El bergantín llegó a las
costas de Colombia y en una de las frecuentes borrascas que se
producían en el mar, el pequeño barco zozobró, frente a la isla
de la Gorgona, muy conocida porque allí estuvo Pizarro cuando
vino a la conquista del Perú. Las tragedias en el mar tienen un
hondo dramatismo, por que hay que luchar contra la furia de los
elementos desencadenados. En esos momentos de tremendo peligro
aflora el instinto de propia conservación, que se superpone a
cualquier otro y cada uno trata de salvarse a sí mismo sin
pensar en los demás. Pero no faltan los actos de altruismo y de
sacrificio y esto es lo que parece sucedió, pues el niño, que
aún no había aprendido a nadar fue salvado por sus compañeros.

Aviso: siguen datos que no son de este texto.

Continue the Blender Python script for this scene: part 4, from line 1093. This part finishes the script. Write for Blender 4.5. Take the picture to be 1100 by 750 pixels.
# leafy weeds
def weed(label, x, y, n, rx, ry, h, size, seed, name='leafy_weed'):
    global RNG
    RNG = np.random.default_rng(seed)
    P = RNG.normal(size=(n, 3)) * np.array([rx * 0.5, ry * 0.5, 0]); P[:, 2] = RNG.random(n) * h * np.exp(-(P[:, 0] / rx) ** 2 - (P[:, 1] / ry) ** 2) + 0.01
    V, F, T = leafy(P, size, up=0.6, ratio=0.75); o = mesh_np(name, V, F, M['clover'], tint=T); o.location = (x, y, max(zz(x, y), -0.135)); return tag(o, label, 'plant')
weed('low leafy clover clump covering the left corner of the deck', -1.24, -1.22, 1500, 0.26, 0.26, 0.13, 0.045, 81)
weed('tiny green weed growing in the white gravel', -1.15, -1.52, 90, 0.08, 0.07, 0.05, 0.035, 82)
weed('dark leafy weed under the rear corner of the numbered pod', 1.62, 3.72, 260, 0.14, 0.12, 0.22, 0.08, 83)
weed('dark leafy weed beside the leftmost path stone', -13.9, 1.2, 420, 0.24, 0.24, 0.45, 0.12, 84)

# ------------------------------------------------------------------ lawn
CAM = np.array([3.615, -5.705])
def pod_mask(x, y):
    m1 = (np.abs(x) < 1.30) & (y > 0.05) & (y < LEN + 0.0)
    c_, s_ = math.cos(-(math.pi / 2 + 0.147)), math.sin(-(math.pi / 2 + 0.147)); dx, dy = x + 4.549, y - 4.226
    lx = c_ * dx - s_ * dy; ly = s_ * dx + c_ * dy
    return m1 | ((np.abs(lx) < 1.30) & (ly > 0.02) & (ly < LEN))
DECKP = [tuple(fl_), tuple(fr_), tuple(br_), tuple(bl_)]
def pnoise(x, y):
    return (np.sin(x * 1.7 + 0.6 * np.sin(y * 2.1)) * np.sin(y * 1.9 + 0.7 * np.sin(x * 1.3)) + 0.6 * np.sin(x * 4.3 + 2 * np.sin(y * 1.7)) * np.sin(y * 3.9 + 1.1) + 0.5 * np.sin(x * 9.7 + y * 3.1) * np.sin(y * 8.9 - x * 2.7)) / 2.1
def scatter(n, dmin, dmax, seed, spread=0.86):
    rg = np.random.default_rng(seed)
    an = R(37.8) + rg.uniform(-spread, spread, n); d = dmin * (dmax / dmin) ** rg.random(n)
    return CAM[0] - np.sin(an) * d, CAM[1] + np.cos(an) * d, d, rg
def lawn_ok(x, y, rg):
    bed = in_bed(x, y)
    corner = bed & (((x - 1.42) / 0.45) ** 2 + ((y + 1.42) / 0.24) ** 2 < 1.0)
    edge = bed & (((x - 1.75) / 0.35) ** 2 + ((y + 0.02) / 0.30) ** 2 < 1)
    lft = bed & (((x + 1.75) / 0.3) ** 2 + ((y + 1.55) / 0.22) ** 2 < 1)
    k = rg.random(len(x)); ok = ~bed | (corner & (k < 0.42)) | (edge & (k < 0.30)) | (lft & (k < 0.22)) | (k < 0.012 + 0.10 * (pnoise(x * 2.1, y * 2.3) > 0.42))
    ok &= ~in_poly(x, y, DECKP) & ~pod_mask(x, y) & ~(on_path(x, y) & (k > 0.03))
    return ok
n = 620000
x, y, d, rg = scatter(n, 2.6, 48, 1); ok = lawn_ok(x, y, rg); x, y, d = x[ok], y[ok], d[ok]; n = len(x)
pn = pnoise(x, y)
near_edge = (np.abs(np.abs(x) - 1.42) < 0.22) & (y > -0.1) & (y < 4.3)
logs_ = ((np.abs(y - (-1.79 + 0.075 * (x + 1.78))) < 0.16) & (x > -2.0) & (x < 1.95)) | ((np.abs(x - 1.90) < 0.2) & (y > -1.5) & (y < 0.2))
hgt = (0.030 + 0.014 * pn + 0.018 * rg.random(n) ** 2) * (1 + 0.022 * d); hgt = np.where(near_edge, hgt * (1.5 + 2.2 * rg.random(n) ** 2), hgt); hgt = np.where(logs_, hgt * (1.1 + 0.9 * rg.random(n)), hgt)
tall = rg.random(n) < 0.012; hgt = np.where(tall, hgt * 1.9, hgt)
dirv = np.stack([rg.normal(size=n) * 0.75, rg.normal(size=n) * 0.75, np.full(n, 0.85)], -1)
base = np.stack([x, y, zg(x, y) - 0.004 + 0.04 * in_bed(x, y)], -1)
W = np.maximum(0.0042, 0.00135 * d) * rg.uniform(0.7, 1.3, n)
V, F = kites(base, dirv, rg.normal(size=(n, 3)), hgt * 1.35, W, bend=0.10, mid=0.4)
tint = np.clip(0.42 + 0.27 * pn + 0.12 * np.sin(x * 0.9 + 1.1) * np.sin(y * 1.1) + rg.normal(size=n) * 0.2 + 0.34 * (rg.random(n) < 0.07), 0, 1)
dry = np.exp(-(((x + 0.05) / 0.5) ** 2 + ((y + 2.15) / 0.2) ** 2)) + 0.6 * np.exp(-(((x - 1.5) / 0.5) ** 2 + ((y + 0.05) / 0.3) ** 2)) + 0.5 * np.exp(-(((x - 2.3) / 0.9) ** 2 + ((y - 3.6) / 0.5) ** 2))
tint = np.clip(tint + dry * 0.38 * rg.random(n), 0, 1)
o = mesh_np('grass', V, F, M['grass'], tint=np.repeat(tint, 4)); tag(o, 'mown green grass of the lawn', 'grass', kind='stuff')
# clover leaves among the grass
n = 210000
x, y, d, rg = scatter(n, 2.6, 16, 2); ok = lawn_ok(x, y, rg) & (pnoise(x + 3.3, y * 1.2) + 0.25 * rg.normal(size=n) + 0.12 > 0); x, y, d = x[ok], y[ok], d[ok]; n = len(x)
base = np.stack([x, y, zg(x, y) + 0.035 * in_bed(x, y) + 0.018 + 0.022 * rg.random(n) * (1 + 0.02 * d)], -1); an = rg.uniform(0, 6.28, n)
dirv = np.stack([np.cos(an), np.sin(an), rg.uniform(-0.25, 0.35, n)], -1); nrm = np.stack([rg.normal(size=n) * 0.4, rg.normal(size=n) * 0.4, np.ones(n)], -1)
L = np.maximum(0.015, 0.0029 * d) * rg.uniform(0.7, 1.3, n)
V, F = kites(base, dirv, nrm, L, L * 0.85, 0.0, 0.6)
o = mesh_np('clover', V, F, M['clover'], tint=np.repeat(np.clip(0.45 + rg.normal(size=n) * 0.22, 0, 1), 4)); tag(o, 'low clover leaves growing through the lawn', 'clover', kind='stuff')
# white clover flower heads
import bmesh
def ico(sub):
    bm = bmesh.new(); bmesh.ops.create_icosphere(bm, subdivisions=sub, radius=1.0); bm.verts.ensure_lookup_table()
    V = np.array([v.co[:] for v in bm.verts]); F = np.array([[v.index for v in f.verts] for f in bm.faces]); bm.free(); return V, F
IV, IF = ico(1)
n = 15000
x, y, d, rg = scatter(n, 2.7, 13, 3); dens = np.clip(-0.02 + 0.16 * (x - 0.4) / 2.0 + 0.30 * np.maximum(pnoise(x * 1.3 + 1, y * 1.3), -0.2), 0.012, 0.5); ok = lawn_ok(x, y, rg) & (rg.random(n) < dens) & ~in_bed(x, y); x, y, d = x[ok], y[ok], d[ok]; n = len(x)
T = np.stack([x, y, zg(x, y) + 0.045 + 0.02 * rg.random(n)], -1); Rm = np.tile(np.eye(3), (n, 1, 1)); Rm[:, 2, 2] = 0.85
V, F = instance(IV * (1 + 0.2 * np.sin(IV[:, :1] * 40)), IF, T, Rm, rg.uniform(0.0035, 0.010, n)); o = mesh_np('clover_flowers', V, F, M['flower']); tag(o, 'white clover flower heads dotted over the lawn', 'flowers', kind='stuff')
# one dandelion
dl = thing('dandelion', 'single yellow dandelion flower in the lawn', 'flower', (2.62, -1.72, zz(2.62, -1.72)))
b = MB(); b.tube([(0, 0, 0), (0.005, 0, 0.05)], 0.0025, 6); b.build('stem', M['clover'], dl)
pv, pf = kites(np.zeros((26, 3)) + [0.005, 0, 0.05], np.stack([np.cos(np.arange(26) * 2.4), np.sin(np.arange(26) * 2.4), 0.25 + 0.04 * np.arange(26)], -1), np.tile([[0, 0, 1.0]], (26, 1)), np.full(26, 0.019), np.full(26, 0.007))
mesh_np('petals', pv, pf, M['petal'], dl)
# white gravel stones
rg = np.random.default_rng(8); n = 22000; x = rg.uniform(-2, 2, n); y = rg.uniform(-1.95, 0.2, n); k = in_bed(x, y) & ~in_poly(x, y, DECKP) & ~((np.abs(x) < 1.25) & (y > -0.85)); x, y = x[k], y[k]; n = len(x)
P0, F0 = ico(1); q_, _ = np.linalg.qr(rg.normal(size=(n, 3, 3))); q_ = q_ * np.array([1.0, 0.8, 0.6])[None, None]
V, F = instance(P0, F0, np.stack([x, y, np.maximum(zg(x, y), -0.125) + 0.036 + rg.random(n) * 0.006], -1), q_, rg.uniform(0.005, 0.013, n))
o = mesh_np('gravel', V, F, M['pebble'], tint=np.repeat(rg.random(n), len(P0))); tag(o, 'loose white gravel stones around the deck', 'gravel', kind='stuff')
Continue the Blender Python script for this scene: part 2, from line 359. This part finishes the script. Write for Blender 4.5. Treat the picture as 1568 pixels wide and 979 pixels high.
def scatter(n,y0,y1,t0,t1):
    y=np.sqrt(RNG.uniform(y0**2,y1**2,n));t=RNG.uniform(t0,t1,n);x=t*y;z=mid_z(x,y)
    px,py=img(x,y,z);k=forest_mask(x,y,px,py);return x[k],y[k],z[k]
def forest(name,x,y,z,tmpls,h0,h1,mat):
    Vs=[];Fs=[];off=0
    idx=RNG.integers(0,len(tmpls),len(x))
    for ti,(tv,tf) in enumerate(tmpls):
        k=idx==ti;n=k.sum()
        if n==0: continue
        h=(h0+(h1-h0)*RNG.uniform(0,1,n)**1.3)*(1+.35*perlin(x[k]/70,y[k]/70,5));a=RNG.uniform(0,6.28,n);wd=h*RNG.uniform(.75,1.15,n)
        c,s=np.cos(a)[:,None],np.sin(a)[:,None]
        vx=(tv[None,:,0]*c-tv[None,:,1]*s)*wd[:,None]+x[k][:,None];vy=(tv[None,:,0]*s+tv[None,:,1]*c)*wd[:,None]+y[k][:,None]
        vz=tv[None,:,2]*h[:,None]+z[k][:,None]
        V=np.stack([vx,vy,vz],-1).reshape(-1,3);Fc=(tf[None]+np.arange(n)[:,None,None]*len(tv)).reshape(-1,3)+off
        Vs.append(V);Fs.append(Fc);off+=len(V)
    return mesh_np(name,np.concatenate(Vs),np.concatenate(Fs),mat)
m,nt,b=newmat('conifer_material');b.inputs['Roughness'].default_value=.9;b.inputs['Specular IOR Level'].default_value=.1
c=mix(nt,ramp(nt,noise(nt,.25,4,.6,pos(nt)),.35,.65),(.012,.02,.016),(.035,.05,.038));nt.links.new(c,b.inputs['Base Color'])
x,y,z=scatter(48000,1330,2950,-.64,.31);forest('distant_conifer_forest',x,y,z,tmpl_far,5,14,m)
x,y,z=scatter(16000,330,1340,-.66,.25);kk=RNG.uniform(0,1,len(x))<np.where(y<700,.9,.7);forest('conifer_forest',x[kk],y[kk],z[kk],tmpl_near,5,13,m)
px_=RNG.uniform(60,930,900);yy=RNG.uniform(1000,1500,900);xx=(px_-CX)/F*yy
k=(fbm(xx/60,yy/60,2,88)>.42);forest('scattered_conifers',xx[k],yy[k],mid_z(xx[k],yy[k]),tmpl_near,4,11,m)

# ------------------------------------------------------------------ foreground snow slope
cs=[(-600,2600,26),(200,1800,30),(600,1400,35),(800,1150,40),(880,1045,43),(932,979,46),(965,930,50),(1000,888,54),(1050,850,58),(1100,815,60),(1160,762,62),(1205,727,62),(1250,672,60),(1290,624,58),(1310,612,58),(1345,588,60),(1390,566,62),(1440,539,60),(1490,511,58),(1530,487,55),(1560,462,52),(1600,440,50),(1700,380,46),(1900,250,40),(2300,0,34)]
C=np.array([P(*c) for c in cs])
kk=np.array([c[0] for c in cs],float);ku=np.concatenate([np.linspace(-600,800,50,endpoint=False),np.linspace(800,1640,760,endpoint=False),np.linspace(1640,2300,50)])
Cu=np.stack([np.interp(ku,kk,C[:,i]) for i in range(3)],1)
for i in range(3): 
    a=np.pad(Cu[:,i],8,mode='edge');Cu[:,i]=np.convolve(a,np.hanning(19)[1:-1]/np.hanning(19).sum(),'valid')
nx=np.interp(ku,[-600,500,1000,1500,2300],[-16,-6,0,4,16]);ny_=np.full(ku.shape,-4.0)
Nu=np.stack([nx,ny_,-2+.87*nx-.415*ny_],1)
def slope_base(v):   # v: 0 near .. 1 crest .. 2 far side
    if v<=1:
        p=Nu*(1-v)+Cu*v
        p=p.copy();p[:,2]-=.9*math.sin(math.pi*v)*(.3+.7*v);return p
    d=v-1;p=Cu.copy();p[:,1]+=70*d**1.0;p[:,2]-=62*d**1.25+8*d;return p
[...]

Hay que imaginar las tensiones y preocupaciones del capitán
Herrera, por las grandes responsabilidades que había asumido. En
Buenaventura tomaron otro barco que los trajo a Paita. Sin duda
alguna, don Juan Manuel supo de la tragedia del «Tescua» y
estaría sumido en un mar de preocupaciones y también de
remordimientos por haber permitido al niño participar en la
azarosa aventura. Ya imaginamos el alborozo de padre e hijo
cuando se vieron y el fuerte abrazo que se dieron. Luego
viajarían a Piura a encontrarse con sus hermanos y las escenas
de júbilo se renovaron, participando en ellas su madrina doña
Rafaela Algendonis. Allí relataría sus aventuras y ante el
asombro de sus hermanos se reafirmaría en continuar en la vida
del mar. Esa sería la última vez que Grau estuvo en Piura y ya
nunca más volvería.
Para muchos de los que lo
rodeaban, este primer viaje de Grau, bien pudo ser considerado
como un capricho de niño y se pensaría que cualquier proyecto de
continuar viajando se iban a desvanecer tras de haber tenido que
enfrentar el dramático naufragio.
Pero seguramente que los
dados del Destino, habían sido ya arrojados en el tapete de lo
incierto, jugando con la vida de los hombres y marcándole su
sino.
Fue así como empezó su íntima
comunión con el mar. Ya nada lo separaría de él, porque después
de su heroica muerte, ese mar que tanto amó recibió con
veneración sus despojos y los guardaría para la eternidad.